No es gratuito que Andric haya elegido como protagonista a un puente para relatar el devenir de su país y retratarlo en su más pura esencia. Bosnia y, en general, los Balcanes, se han desarrollado en una eterna dualidad. Entre Oriente y Occidente. Entre el mundo musulmán y el cristiano. Y es que Bosnia es una tierra-puente, que se debate entre el cruce de culturas que la ha atormentado pero enriquecido al mismo tiempo. Y ese es precisamente el relato que nos cuenta Andric en las casi 500 páginas del libro: el de una tierra que ha formado parte del Imperio Otomano y del Austro-húngaro.
Con un gusto exquisito y una asombrosa capacidad de narración, Andric relata los duros trabajos de construcción del puente, cuya elaboración fue ordenada por el gran visir Sokollu Mehmed Pachá. El gran visir, jenízaro de origen serbio, nacido en una localidad muy cercana a Visegard, fue enviado a Estambul como parte del “tributo de sangre”. En virtud de este sistema, jóvenes cristianos eran arrancados de sus familias en los Balcanes y enviados a Anatolia para prestar sus servicios en la corte y, sobre todo, en el ejército otomano. Conocidos como jenízaros, constituían unas de las tropas de infantería más temibles de su tiempo. Algunos de ellos, como Sokollu Mehmed Pachá, acabarían accediendo incluso a importantes cargos.

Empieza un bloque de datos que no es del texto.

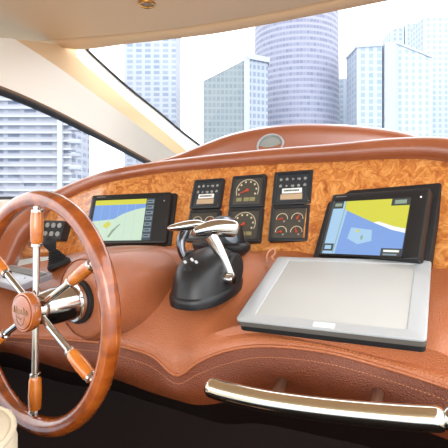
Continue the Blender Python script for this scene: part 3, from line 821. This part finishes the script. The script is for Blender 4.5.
# ------------------------------------------------------------------ outside: water, shore, towers
bm = B(); box(bm, (0, 900, -3.05), (4000, 2400, .1)); o = struct('water', bm, Mat('bay_water', (120, 136, 150), .15).m)
bm = B(); box(bm, (0, 420, -1.9), (1600, 380, 2.4)); o = struct('land', bm, Mat('quay_concrete', (110, 108, 104), .8).m)
def tower(name, label, xl, xr, d, tops, depth, yaw, mats, z0=-1.0, group='high-rise towers across the bay', cap=None):
    """front face spans xl..xr at distance d; tops = (left, right) rows of the roof line"""
    a = V(xl, H, d); b = V(xr, H, d); wdt = (b-a).length
    M = Matrix.Translation(Vector((a.x, d, 0)))
    zl = ZC+(H-tops[0])/F*d; zr = ZC+(H-tops[1])/F*d
    bm = B(); y = depth
    f = [(0, 0), (wdt, 0), (wdt, y), (0, y)]; zt = [zl, zr, zr, zl]
    R_ = Matrix.Rotation(math.radians(yaw), 4, 'Z')
    stack(bm, [[Vector((p[0], p[1], z0)) for p in f], [Vector((p[0], p[1], z)) for p, z in zip(f, zt)]])
    e = empty(name, M @ R_, label, 'building', group)
    o = obj('tower_body', bm, mats, e, M @ R_, smooth=False)
    if cap:
        bm = B(); stack(bm, [[Vector((p[0]+ (p[0]>0)*1-.5, p[1]+(p[1]>0)*1-.5, z)) for p, z in zip(f, zt)], [Vector((p[0]+(p[0]>0)*1-.5, p[1]+(p[1]>0)*1-.5, z+cap)) for p, z in zip(f, zt)]])
        obj('roof_cap', bm, M_bwhite, e, M @ R_, smooth=False)
    return e, M @ R_, wdt, (zl, zr)
M_bwhite = Mat('white_concrete', (180, 184, 192), .8).m
F1 = facade('white_balcony_facade', (172, 174, 184), (98, 112, 138), 3.5, 7.0, .48, .28, blotch=.75)
F2 = facade('pale_grid_facade', (176, 182, 192), (134, 146, 166), 3.4, 5.5, .4, .35, blotch=.5)
F3 = facade('blue_green_glass_facade', (142, 150, 152), (118, 130, 136), 3.6, 2.4, .35, .3, blotch=.6)
F3b = facade('striped_side_facade', (164, 170, 180), (128, 140, 156), 4.0, 3.5, .4, .4)
F4 = facade('curved_tower_facade', (160, 162, 178), (122, 126, 146), 3.9, 2.2, .45, .10, cyl=29, blotch=.5)
F5 = facade('pale_blue_facade', (180, 188, 198), (146, 162, 180), 4.0, 5.0, .3, .45, blotch=.4)
F6 = facade('light_glass_facade', (188, 196, 202), (156, 172, 188), 4.0, 4.2, .35, .5, blotch=.3)

# left wide apartment block seen through the side window
e, Mx, wd, zz = tower('apartment_block', 'wide white apartment block with balcony rows seen through side window', -160, 71, 180, (20, 20), 25, 0, F1, group='none')
del e['group']
for i in range(32):
    z = -1+3.5*i+.9
    bm = B(); box(bm, (wd*.5, -.9, z), (wd+1.6, 1.8, .8)); obj('balcony_slab', bm, M_bwhite, e, Mx, smooth=False)
bm = B(); box(bm, (wd-4, -1.2, 40), (2.0, 2.6, 80)); obj('corner_column', bm, M_bwhite, e, Mx, smooth=False)
for i in range(12):
    bm = B(); lathe(bm, [(2.7, 0), (2.9, .3), (2.9, 1.6), (2.5, 1.8)], 20, Matrix.Translation((wd+1.2, 1.0, 1+5.6*i))); obj('round_balcony', bm, F1 if i % 2 else M_bwhite, e, Mx)
tower('tower_block', 'tall pale grid-front tower nearest the windshield corner', 124, 176, 260, (-5, -5), 30, 0, F2)
e, Mx, wd, zz = tower('glass_tower', 'blue-green glass tower with slanted roof beside the round tower', 203, 244, 240, (81, 60), 20, 0, F3)
bm = B(); stack(bm, [[Vector(p) for p in ((wd, -1, -1), (wd+3.2, -1, -1), (wd+3.2, 18, -1), (wd, 18, -1))], [Vector(p) for p in ((wd, -1, zz[1]+2), (wd+3.2, -1, zz[1]+3), (wd+3.2, 18, zz[1]+3), (wd, 18, zz[1]+2))]]); obj('corner_column', bm, M_bwhite, e, Mx, smooth=False)
bm = B(); stack(bm, [[Vector(p) for p in ((wd+3.2, 0, -1), (wd+14, 4, -1), (wd+14, 18, -1), (wd+3.2, 18, -1))], [Vector(p) for p in ((wd+3.2, 0, zz[1]+2), (wd+14, 4, zz[1]+1), (wd+14, 18, zz[1]+1), (wd+3.2, 18, zz[1]+2))]]); obj('side_wing', bm, F3b, e, Mx, smooth=False)
bm = B(); stack(bm, [[Vector(p) for p in ((wd+2, -1.5, zz[1]+.5), (wd+15, 3, zz[1]-.5), (wd+15, 18, zz[1]-.5), (wd+2, 18, zz[1]+.5))], [Vector(p) for p in ((wd+2, -1.5, zz[1]+3.5), (wd+15, 3, zz[1]+2.5), (wd+15, 18, zz[1]+2.5), (wd+2, 18, zz[1]+3.5))]]); obj('roof_cap', bm, M_bwhite, e, Mx, smooth=False)
# round tower
c0 = V(296, H, 305); MT4 = Matrix.Translation(Vector((c0.x, 305, 0)))
e = empty('round_tower', MT4, 'tallest grey curved tower with ring-like floors in the centre', 'building', 'high-rise towers across the bay')
bm = B(); lathe(bm, [(31.5, -1), (30.6, 60), (29.6, 150), (28.5, 190)], 56); obj('tower_body', bm, F4, e, MT4)
bm = B(); lathe(bm, [(29.5, 190), (29.5, 193), (20, 194), (20, 200)], 56); obj('roof_cap', bm, M_bwhite, e, MT4)
tower('tower_block', 'short pale tower directly right of the round tower', 337, 359, 330, (79, 77), 20, 0, F5)
e, Mx, wd, zz = tower('tower_block', 'pale blue tower with small rooftop boxes right of centre', 357, 382, 257, (48, 46), 22, 0, F5, cap=1.5)
for k in range(3):
    bm = B(); box(bm, (3+4.5*k, 4, zz[0]+3), (1.8, 1.8, 3.5)); obj('rooftop_box', bm, M_bwhite, e, Mx, smooth=False)
tower('tower_block', 'blank white slab tower between two pale glass towers', 384.5, 396, 258, (42, 42), 22, 0, M_bwhite)
tower('tower_block', 'wide pale tower with roof sloping down to the right', 395, 431, 262, (43, 58), 24, 0, F6, cap=1.5)
tower('tower_block', 'slim hazy tower standing behind the sloping-roofed tower', 391, 404, 380, (30, 26), 20, 0, F5)
tower('tower_block', 'second slim hazy tower behind the sloping-roofed tower, slightly taller', 405, 417, 380, (24, 22), 20, 0, F5)
tower('tower_block', 'tall pale glass tower at the right edge of windshield', 424, 470, 300, (17, 17), 24, 0, F6)

# ------------------------------------------------------------------ lights
def area(name, loc, target, sx, sy, power, col=(1, 1, 1)):
    l = bpy.data.lights.new(name, 'AREA'); l.shape = 'RECTANGLE'; l.size = sx; l.size_y = sy; l.energy = power; l.color = col
    o = bpy.data.objects.new(name, l); COL.objects.link(o); o.location = loc
    o.rotation_euler = (Vector(target)-Vector(loc)).to_track_quat('-Z', 'Y').to_euler(); return o
# added fill lamp behind the camera to brighten the cabin, no such lamp aboard
area('aft_fill_light', (-.6, -2.0, 1.75), (.1, 1.0, 1.1), 1.8, 1.0, 22, (1, .97, .93))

El puente, con unos 200 metros de longitud y construido en piedra, no sólo representa –simbólica y literalmente– el paso de una cultura a otra, sino que supone un lugar de encuentro real alrededor del cual los ciudadanos de Visegard desarrollaban su vida social. Ciudadanos de todas las etnias y religiones de lugar se encontraban en sus terrazas, en sus cafés, en sus adoquines, convirtiéndolo en un ente vivo, digno de protagonizar una gran novela.